--- REQUIREMENT ---
Retype every line from the start of the entries below down to the line with "rnd = random.Random(4)", both ends included; skip the pictures.

━━ GIVEN RECORDS

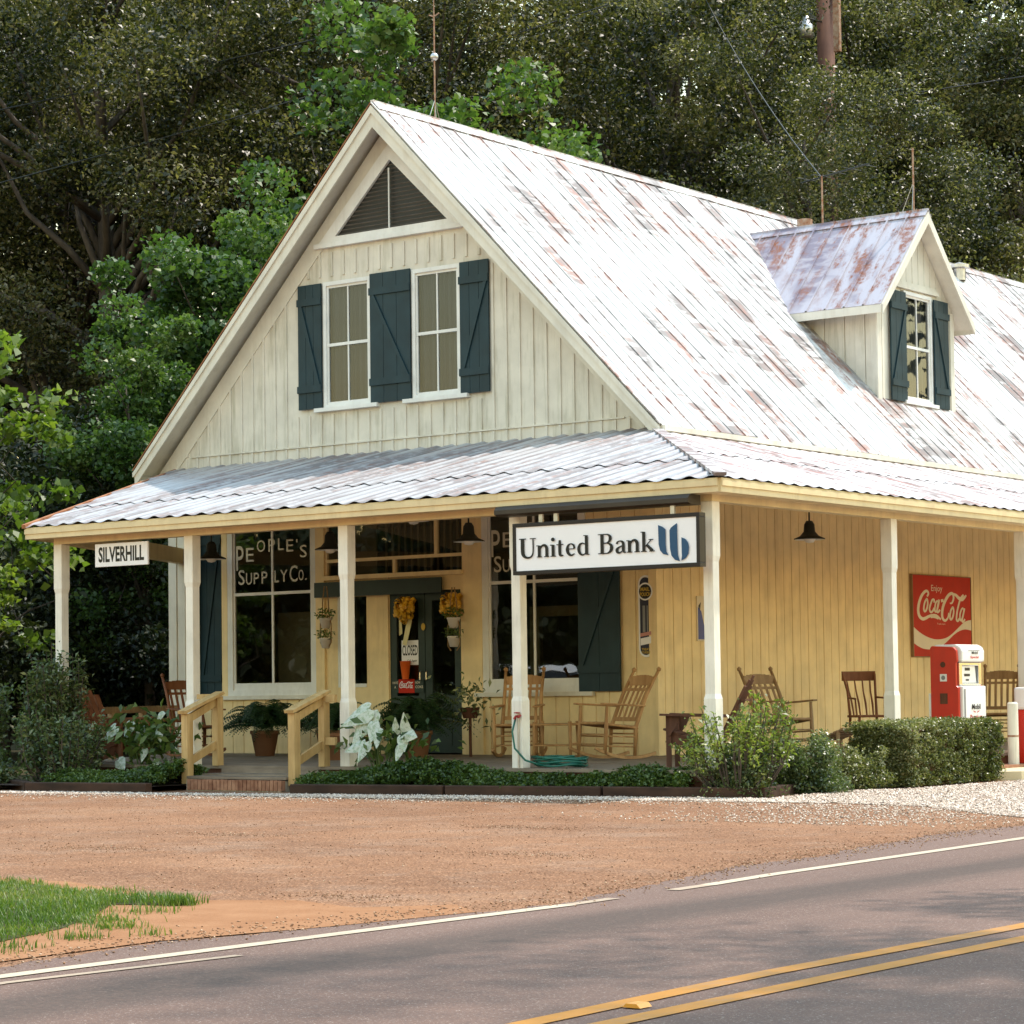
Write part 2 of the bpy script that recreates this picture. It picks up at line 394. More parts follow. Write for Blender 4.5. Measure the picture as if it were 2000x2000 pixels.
def smoothpts(pts, n=6):
    P = [np.array(p, float) for p in pts]; out = []
    for i in range(len(P)-1):
        p0 = P[max(i-1, 0)]; p1 = P[i]; p2 = P[i+1]; p3 = P[min(i+2, len(P)-1)]
        for k in range(n):
            t = k/n; out.append(.5*((2*p1)+(-p0+p2)*t+(2*p0-5*p1+4*p2-p3)*t*t+(-p0+3*p1-3*p2+p3)*t**3))
    out.append(P[-1]); return out
def stroke(mb, pts, fn, d, wid=None, smooth=True):
    """pts: (x, y, width) list -> ribbon in the plane fn"""
    if smooth and len(pts) > 2: pts = smoothpts(pts)
    P = [np.array(p, float) for p in pts]; vs = []; fs = []
    for i, p in enumerate(P):
        t = P[min(i+1, len(P)-1)][:2]-P[max(i-1, 0)][:2]; t /= max(np.linalg.norm(t), 1e-9); nrm = np.array([-t[1], t[0]])
        for sg in (-1, 1):
            q = p[:2]+nrm*sg*p[2]/2; vs.append(fn(q[0], q[1], d))
    for i in range(len(P)-1): fs.append((2*i, 2*i+2, 2*i+3, 2*i+1))
    mb.add(vs, fs)

# ================================================================== SETTING
G = -0.27
def sheet(poly, z): 
    m = MB(); m.add([(x, y, z) for x, y in poly], [tuple(range(len(poly)))]); return m
def grid(x0, x1, y0, y1, z, n):
    m = MB(); vs = []; fs = []
    for i in range(n+1):
        for j in range(n+1): vs.append((x0+(x1-x0)*i/n, y0+(y1-y0)*j/n, z))
    for i in range(n):
        for j in range(n): a = i*(n+1)+j; fs.append((a, a+n+1, a+n+2, a+1))
    return m.add(vs, fs)
struct('ground', grid(-500, 500, -500, 500, G-.012, 20), 'forest_floor')
rnd = random.Random(4)
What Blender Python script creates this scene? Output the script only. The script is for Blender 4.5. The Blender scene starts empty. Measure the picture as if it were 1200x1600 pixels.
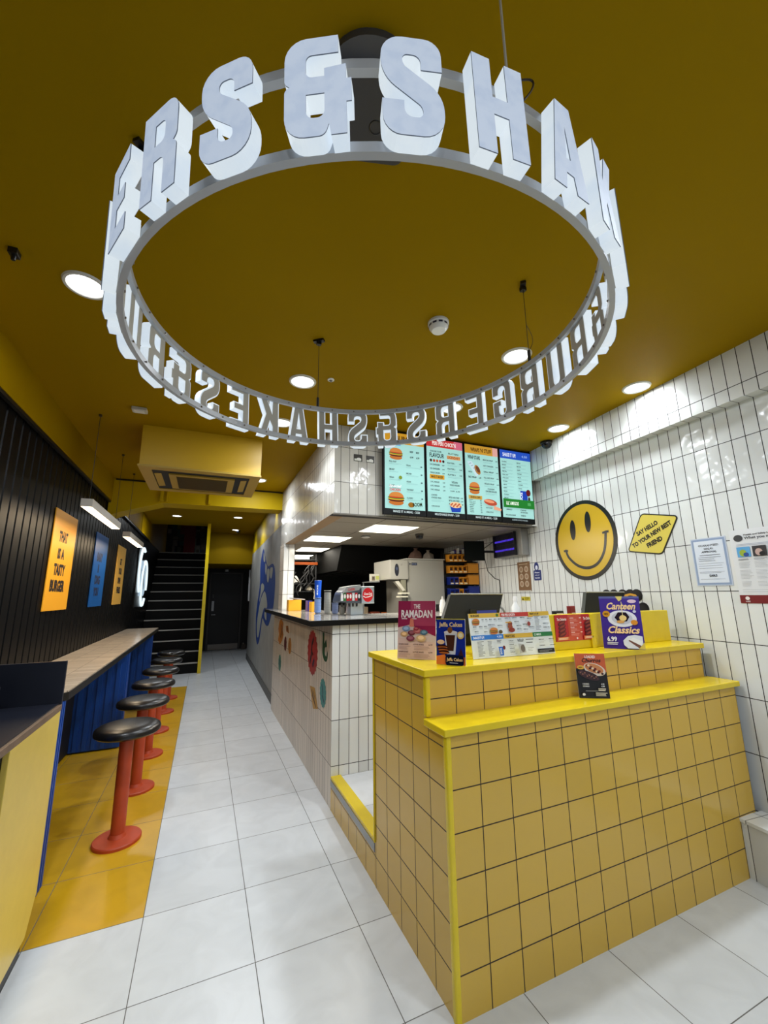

━━━━

--- WORKED ANSWER ---
Write part 2 of the bpy script that recreates this picture. It picks up at line 394. More parts follow. Write for Blender 4.5. Measure the picture as if it were 2000x2000 pixels.
def smoothpts(pts, n=6):
    P = [np.array(p, float) for p in pts]; out = []
    for i in range(len(P)-1):
        p0 = P[max(i-1, 0)]; p1 = P[i]; p2 = P[i+1]; p3 = P[min(i+2, len(P)-1)]
        for k in range(n):
            t = k/n; out.append(.5*((2*p1)+(-p0+p2)*t+(2*p0-5*p1+4*p2-p3)*t*t+(-p0+3*p1-3*p2+p3)*t**3))
    out.append(P[-1]); return out
def stroke(mb, pts, fn, d, wid=None, smooth=True):
    """pts: (x, y, width) list -> ribbon in the plane fn"""
    if smooth and len(pts) > 2: pts = smoothpts(pts)
    P = [np.array(p, float) for p in pts]; vs = []; fs = []
    for i, p in enumerate(P):
        t = P[min(i+1, len(P)-1)][:2]-P[max(i-1, 0)][:2]; t /= max(np.linalg.norm(t), 1e-9); nrm = np.array([-t[1], t[0]])
        for sg in (-1, 1):
            q = p[:2]+nrm*sg*p[2]/2; vs.append(fn(q[0], q[1], d))
    for i in range(len(P)-1): fs.append((2*i, 2*i+2, 2*i+3, 2*i+1))
    mb.add(vs, fs)

# ================================================================== SETTING
G = -0.27
def sheet(poly, z): 
    m = MB(); m.add([(x, y, z) for x, y in poly], [tuple(range(len(poly)))]); return m
def grid(x0, x1, y0, y1, z, n):
    m = MB(); vs = []; fs = []
    for i in range(n+1):
        for j in range(n+1): vs.append((x0+(x1-x0)*i/n, y0+(y1-y0)*j/n, z))
    for i in range(n):
        for j in range(n): a = i*(n+1)+j; fs.append((a, a+n+1, a+n+2, a+1))
    return m.add(vs, fs)
struct('ground', grid(-500, 500, -500, 500, G-.012, 20), 'forest_floor')
rnd = random.Random(4)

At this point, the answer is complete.